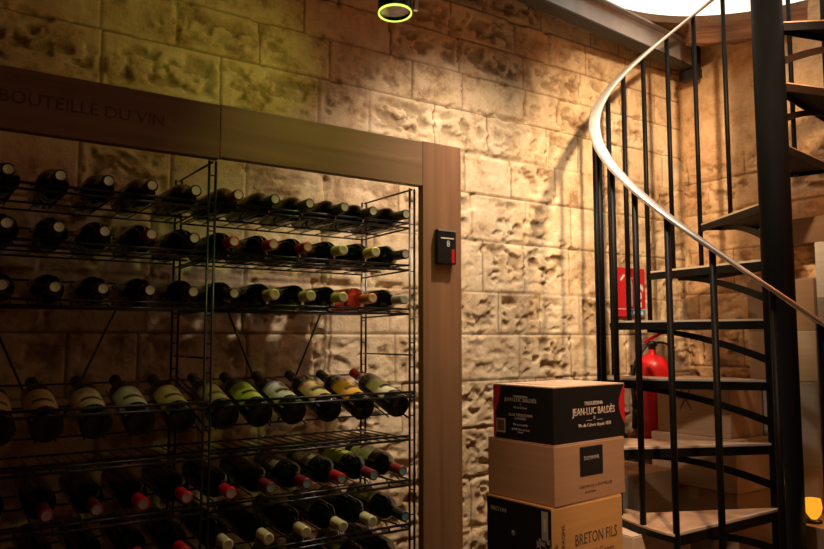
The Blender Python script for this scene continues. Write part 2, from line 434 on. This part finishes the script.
def bottle(name_label, group, x, y, z, rx, cap, end='ends', lab=None, glass='glass', spin=0.):
    root = empty('wine_bottle', (x,y,z), (rx,0,spin)); T(root, name_label, 'bottle', group)
    def child(nm, key, make, lbl=None):
        if key not in cache: cache[key] = make()
        o = bpy.data.objects.new(nm, cache[key]); COL.objects.link(o); o.parent = root
        if lbl: o['label'] = lbl
    def mk_glass():
        mb = MB(); mb.lathe(BP, 24); return mesh_of(mb, 'glass_body', [M[glass]])
    child('glass_body', ('g',glass), mk_glass)
    def mk_cap():
        mb = MB(); mb.lathe(CP, 18); mb.lathe([(.0156,.3),(.0150,.3012),(.0112,.3018)], 18); mb.lathe([(.0112,.3018),(.008,.3014),(0,.3014)], 18, 1)
        return mesh_of(mb, 'capsule', [caps_mat(cap), M[end]])
    child('capsule', ('c',cap,end), mk_cap)
    if lab:
        def mk_lab():
            mb = MB(); up = PI/2 if rx < 0 else -PI/2
            lo, hi = (.045,.155)
            up = -up
            mb.lathe([(.0379,lo),(.0379,hi)], 18, 0, arc=(up-1.35, up+1.35))
            mb.lathe([(.03815,lo+.035),(.03815,lo+.05)], 10, 1, arc=(up-.7, up+.7))
            return mesh_of(mb, 'paper_label', [lab_mat(lab), M['darkprint']])
        child('paper_label', ('l',lab,rx<0), mk_lab, lab+' paper label')
    return root

ORD = ['','nearest','second','third','fourth','fifth','sixth']
def where(i):
    if i >= 5:
        k = 11-i; return 'right bay, ' + ('next to the wooden post' if k == 1 else ORD[k]+' from the wooden post')
    k = 5-i; return 'left bay, ' + ('next to the middle upright' if k == 1 else ORD[k]+' left of the middle upright')
ROW = ['top row','second row','third row','display row','fifth row','sixth row','seventh row']
def put(row, i, cap, end, lab=None, glass='glass', desc=None):
    g = 'wine bottles on the '+ROW[row]
    capn = {'dark':'black','brightred':'bright red'}.get(cap, cap)
    gl = {'glass':'dark','glassbrown':'brown','rose':'rosé'}[glass]
    L = f"{gl} bottle, {capn} capsule, {ROW[row]}, {where(i)}"
    x = BX[i] + random.uniform(-.003,.003)
    if row == 3:
        gn = {'lime':'yellow-green','limepink':'green and pink'}.get(lab, lab)
        L = f"dark bottle with {gn} label, display row, {where(i)}"
        x = [.178,.278,.386,.487,.590,.706,.803,.905,1.018,1.130,1.255][i]
        return bottle(L, g, x, 1.894, 1.290+random.uniform(-.001,.001), -(PI/2-TD), cap, end, lab, glass)
    za, tilt = [(1.881,0),(1.757,0),(1.618,0),None,(1.101,4),(.969,4),(.837,4)][row]
    tl = R(tilt); ty = 1.86+random.uniform(-.008,.008); Lb = .302
    # base position from the neck tip
    return bottle(L, g, x, ty+Lb*math.cos(tl), za+Lb*math.sin(tl), PI/2+tl, cap, end, lab, glass, spin=0)
r1 = ['dark']*5+['maroon','dark','dark','green','dark','dark']
for i in range(11): put(0, i, r1[i], 'ends')
r2 = ['dark','dark','dark','maroon','dark','red','red','red','yellow','yellow','dark']
for i in range(11): put(1, i, r2[i], 'ends')
r3 = ['dark','dark','dark','dark','dark','dark','yellow','yellow','yellow','orange','silver']
for i in range(11): put(2, i, r3[i], 'ends', None, 'rose' if i == 9 else 'glass')
r4 = [('tan','dark'),('tan','dark'),('cream','dark'),('white','dark'),('tan','dark'),('olive','dark'),('lime','dark'),('white','dark'),('limepink','dark'),('orange','dark'),('cream','red')]
for i in range(11): put(3, i, r4[i][1], 'ends', r4[i][0])
r5 = [('maroon','endv',None),('maroon','endv',None),('maroon','endv',None),('brightred','endv',None),('brightred','endv',None),('brightred','endv',None),('maroon','endg',None),('maroon','endg','olive'),('red','endg','olive'),('maroon','endg','lime'),('maroon','endg','cream')]
for i in range(11): put(4, i, r5[i][0], r5[i][1], r5[i][2])
r6 = ['maroon','maroon','maroon','brightred','brightred','cream','cream','cream','cream','cream','dark']
for i in range(11): put(5, i, r6[i], 'endg' if i == 10 else 'ends', 'tan' if i == 10 else ('olive' if i == 8 else None))
for i in range(5,11): put(6, i, 'dark', 'ends', 'olive' if i == 9 else None, 'glassbrown' if i == 9 else 'glass')

# ------------------------------------------------------------------ spiral staircase
C = Vector((2.627,1.449)); SR = .642; P0 = 16.68; DA = 12.23; NT = 24.46; RISE = .2240; A0 = 208.9
def sp(r, phi, z): a = R(A0-phi); return (r*math.cos(a), r*math.sin(a), z)   # local to the column
st = empty('spiral_staircase', (C.x,C.y,0))
T(st, 'black steel spiral staircase with pale handrail, climbing through the ceiling opening', 'staircase')
mb = MB(); mb.lathe([(.0,0),(.068,0),(.068,.012),(.055,.014),(.055,4.1),(0,4.1)], 40); mb.build('column', M['column'], st)
def tz(n): return .897+RISE*(n-1)
def rz(phi): return 1.626+3.296*phi/360
def pc(k): return P0+DA*k
TW = {0:-.8,-1:-3.0,-2:-1.2}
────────
## WHAT THE TASK ASKS:
Write out the whole listing exactly, and drop the pictures.

## WRITTEN SOLUTION:
The Blender Python script for this scene continues. Write part 2, from line 434 on. This part finishes the script.
def bottle(name_label, group, x, y, z, rx, cap, end='ends', lab=None, glass='glass', spin=0.):
    root = empty('wine_bottle', (x,y,z), (rx,0,spin)); T(root, name_label, 'bottle', group)
    def child(nm, key, make, lbl=None):
        if key not in cache: cache[key] = make()
        o = bpy.data.objects.new(nm, cache[key]); COL.objects.link(o); o.parent = root
        if lbl: o['label'] = lbl
    def mk_glass():
        mb = MB(); mb.lathe(BP, 24); return mesh_of(mb, 'glass_body', [M[glass]])
    child('glass_body', ('g',glass), mk_glass)
    def mk_cap():
        mb = MB(); mb.lathe(CP, 18); mb.lathe([(.0156,.3),(.0150,.3012),(.0112,.3018)], 18); mb.lathe([(.0112,.3018),(.008,.3014),(0,.3014)], 18, 1)
        return mesh_of(mb, 'capsule', [caps_mat(cap), M[end]])
    child('capsule', ('c',cap,end), mk_cap)
    if lab:
        def mk_lab():
            mb = MB(); up = PI/2 if rx < 0 else -PI/2
            lo, hi = (.045,.155)
            up = -up
            mb.lathe([(.0379,lo),(.0379,hi)], 18, 0, arc=(up-1.35, up+1.35))
            mb.lathe([(.03815,lo+.035),(.03815,lo+.05)], 10, 1, arc=(up-.7, up+.7))
            return mesh_of(mb, 'paper_label', [lab_mat(lab), M['darkprint']])
        child('paper_label', ('l',lab,rx<0), mk_lab, lab+' paper label')
    return root

ORD = ['','nearest','second','third','fourth','fifth','sixth']
def where(i):
    if i >= 5:
        k = 11-i; return 'right bay, ' + ('next to the wooden post' if k == 1 else ORD[k]+' from the wooden post')
    k = 5-i; return 'left bay, ' + ('next to the middle upright' if k == 1 else ORD[k]+' left of the middle upright')
ROW = ['top row','second row','third row','display row','fifth row','sixth row','seventh row']
def put(row, i, cap, end, lab=None, glass='glass', desc=None):
    g = 'wine bottles on the '+ROW[row]
    capn = {'dark':'black','brightred':'bright red'}.get(cap, cap)
    gl = {'glass':'dark','glassbrown':'brown','rose':'rosé'}[glass]
    L = f"{gl} bottle, {capn} capsule, {ROW[row]}, {where(i)}"
    x = BX[i] + random.uniform(-.003,.003)
    if row == 3:
        gn = {'lime':'yellow-green','limepink':'green and pink'}.get(lab, lab)
        L = f"dark bottle with {gn} label, display row, {where(i)}"
        x = [.178,.278,.386,.487,.590,.706,.803,.905,1.018,1.130,1.255][i]
        return bottle(L, g, x, 1.894, 1.290+random.uniform(-.001,.001), -(PI/2-TD), cap, end, lab, glass)
    za, tilt = [(1.881,0),(1.757,0),(1.618,0),None,(1.101,4),(.969,4),(.837,4)][row]
    tl = R(tilt); ty = 1.86+random.uniform(-.008,.008); Lb = .302
    # base position from the neck tip
    return bottle(L, g, x, ty+Lb*math.cos(tl), za+Lb*math.sin(tl), PI/2+tl, cap, end, lab, glass, spin=0)
r1 = ['dark']*5+['maroon','dark','dark','green','dark','dark']
for i in range(11): put(0, i, r1[i], 'ends')
r2 = ['dark','dark','dark','maroon','dark','red','red','red','yellow','yellow','dark']
for i in range(11): put(1, i, r2[i], 'ends')
r3 = ['dark','dark','dark','dark','dark','dark','yellow','yellow','yellow','orange','silver']
for i in range(11): put(2, i, r3[i], 'ends', None, 'rose' if i == 9 else 'glass')
r4 = [('tan','dark'),('tan','dark'),('cream','dark'),('white','dark'),('tan','dark'),('olive','dark'),('lime','dark'),('white','dark'),('limepink','dark'),('orange','dark'),('cream','red')]
for i in range(11): put(3, i, r4[i][1], 'ends', r4[i][0])
r5 = [('maroon','endv',None),('maroon','endv',None),('maroon','endv',None),('brightred','endv',None),('brightred','endv',None),('brightred','endv',None),('maroon','endg',None),('maroon','endg','olive'),('red','endg','olive'),('maroon','endg','lime'),('maroon','endg','cream')]
for i in range(11): put(4, i, r5[i][0], r5[i][1], r5[i][2])
r6 = ['maroon','maroon','maroon','brightred','brightred','cream','cream','cream','cream','cream','dark']
for i in range(11): put(5, i, r6[i], 'endg' if i == 10 else 'ends', 'tan' if i == 10 else ('olive' if i == 8 else None))
for i in range(5,11): put(6, i, 'dark', 'ends', 'olive' if i == 9 else None, 'glassbrown' if i == 9 else 'glass')

# ------------------------------------------------------------------ spiral staircase
C = Vector((2.627,1.449)); SR = .642; P0 = 16.68; DA = 12.23; NT = 24.46; RISE = .2240; A0 = 208.9
def sp(r, phi, z): a = R(A0-phi); return (r*math.cos(a), r*math.sin(a), z)   # local to the column
st = empty('spiral_staircase', (C.x,C.y,0))
T(st, 'black steel spiral staircase with pale handrail, climbing through the ceiling opening', 'staircase')
mb = MB(); mb.lathe([(.0,0),(.068,0),(.068,.012),(.055,.014),(.055,4.1),(0,4.1)], 40); mb.build('column', M['column'], st)
def tz(n): return .897+RISE*(n-1)
def rz(phi): return 1.626+3.296*phi/360
def pc(k): return P0+DA*k
TW = {0:-.8,-1:-3.0,-2:-1.2}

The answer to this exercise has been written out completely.